Jesseka Batteau, Sebastiaan Princen, Ann Rigney

  • This article explores the contribution that cultural memory studies can make to the debate about the role of ideas and the dynamics of ideational change in policy making. Cultural memory studies engage with the cultural dimensions of remembering, and analyse how shared images of the past are mediated and transferred across distance and time. Such research shows how the past may continue to influence the present by informing the frameworks through which groups and individuals interpret and give meaning to events and phenomena. Since policy makers operate within a cultural context, shared memories are likely also to affect the way they think about the nature and roots of policy issues and the appropriateness and feasibility of policy options. In this article, policy memory (the memory shared by policy makers about earlier policies) is identified as a subcategory of cultural memory.
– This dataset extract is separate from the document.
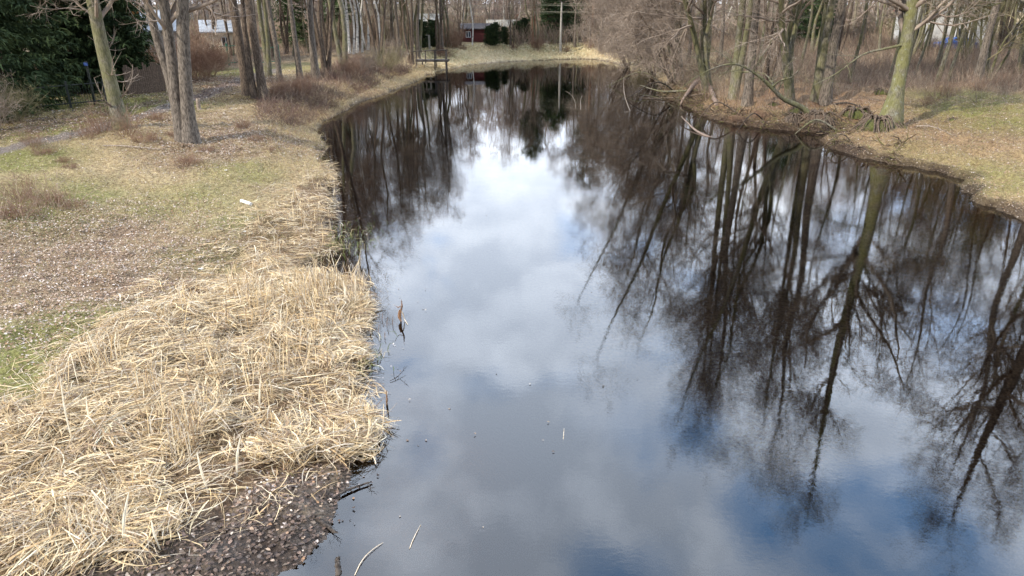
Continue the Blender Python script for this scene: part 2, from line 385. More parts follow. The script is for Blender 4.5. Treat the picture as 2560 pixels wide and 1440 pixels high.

The role of cultural memory among policy makers is studied with reference to Dutch integration policies in two periods: the mid‐1990s and the early 2000s. On the basis of an in‐depth analysis of policy reports and parliamentary debates, references to the past and the role they play in the policy debate are identified. Different modes of dealing with the past are found in the two periods studied, reflecting the different political contexts in which the debates took place. In the 1990s, the memory of earlier policy was invoked in the mode of continuity – that is, policy change was legitimised (conceived) as part of a positive tradition. In the 2000s, memory was invoked in the mode of discontinuity. The same policies were reinterpreted in more negative terms and policy change legitimised by the perceived need to break with the past. Arguably, this reinterpretation of the past was a precondition for the shift in policy beliefs that took place around that time.